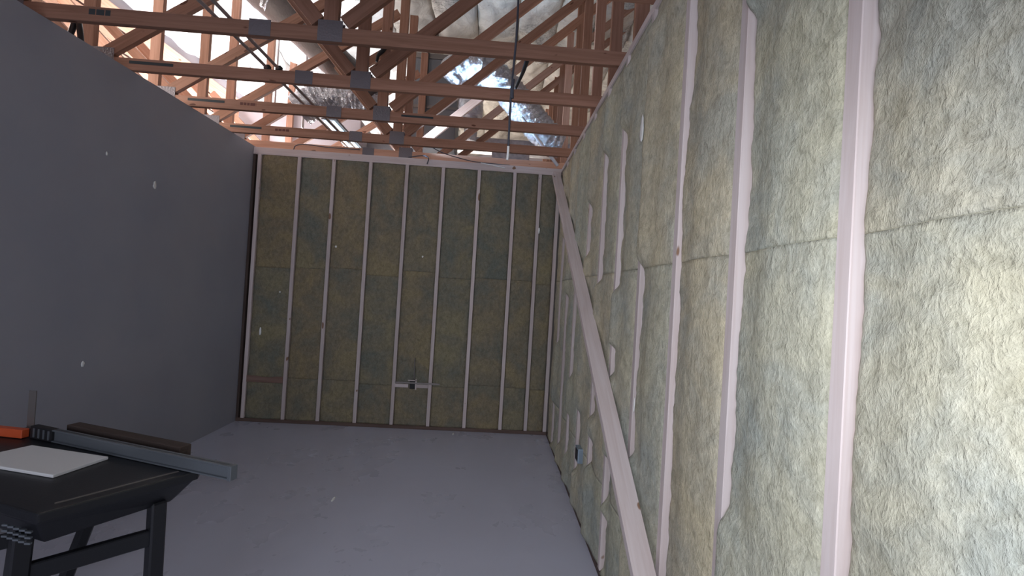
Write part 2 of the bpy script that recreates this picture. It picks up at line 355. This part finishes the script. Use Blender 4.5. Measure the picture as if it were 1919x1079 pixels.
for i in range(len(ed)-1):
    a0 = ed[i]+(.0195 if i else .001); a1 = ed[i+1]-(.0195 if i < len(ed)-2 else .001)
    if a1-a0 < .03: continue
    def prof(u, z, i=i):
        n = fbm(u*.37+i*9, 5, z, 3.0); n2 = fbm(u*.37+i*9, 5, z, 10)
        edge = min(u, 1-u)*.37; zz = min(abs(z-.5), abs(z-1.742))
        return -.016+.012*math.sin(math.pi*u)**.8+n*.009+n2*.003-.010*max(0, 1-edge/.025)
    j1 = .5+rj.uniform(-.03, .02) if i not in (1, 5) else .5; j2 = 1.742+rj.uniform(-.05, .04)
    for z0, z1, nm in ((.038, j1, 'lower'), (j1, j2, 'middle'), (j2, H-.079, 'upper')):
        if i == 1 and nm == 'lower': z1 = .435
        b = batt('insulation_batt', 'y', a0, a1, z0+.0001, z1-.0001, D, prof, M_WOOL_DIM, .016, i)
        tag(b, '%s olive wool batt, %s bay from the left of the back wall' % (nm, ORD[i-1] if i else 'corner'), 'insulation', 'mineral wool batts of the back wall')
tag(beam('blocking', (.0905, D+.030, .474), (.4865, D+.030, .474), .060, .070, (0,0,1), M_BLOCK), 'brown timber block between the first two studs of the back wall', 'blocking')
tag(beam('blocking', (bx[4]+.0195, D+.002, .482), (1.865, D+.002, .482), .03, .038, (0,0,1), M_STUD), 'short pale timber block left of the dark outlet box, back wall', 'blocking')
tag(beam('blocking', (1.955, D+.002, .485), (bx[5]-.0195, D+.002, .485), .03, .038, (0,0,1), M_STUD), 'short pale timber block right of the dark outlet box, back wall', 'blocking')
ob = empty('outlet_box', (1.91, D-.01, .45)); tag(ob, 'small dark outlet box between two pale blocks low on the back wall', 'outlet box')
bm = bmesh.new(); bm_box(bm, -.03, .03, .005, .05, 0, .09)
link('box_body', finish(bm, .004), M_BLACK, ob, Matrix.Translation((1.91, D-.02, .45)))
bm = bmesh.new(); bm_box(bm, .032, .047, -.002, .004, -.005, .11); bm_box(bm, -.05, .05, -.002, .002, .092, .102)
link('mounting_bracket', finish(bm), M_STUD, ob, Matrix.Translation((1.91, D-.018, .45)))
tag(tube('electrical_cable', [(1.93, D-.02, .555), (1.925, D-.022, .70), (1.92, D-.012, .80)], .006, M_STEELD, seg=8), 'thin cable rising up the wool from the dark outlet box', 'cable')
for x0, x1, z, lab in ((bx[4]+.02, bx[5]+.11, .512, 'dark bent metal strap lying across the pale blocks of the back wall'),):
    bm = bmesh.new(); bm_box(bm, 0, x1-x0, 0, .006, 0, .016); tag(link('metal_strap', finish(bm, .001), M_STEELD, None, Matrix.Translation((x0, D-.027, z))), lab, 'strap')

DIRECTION
Of the lines in the data above, how many contain the word "left"? Give only that figure.

ANSWER TO THIS TASK
2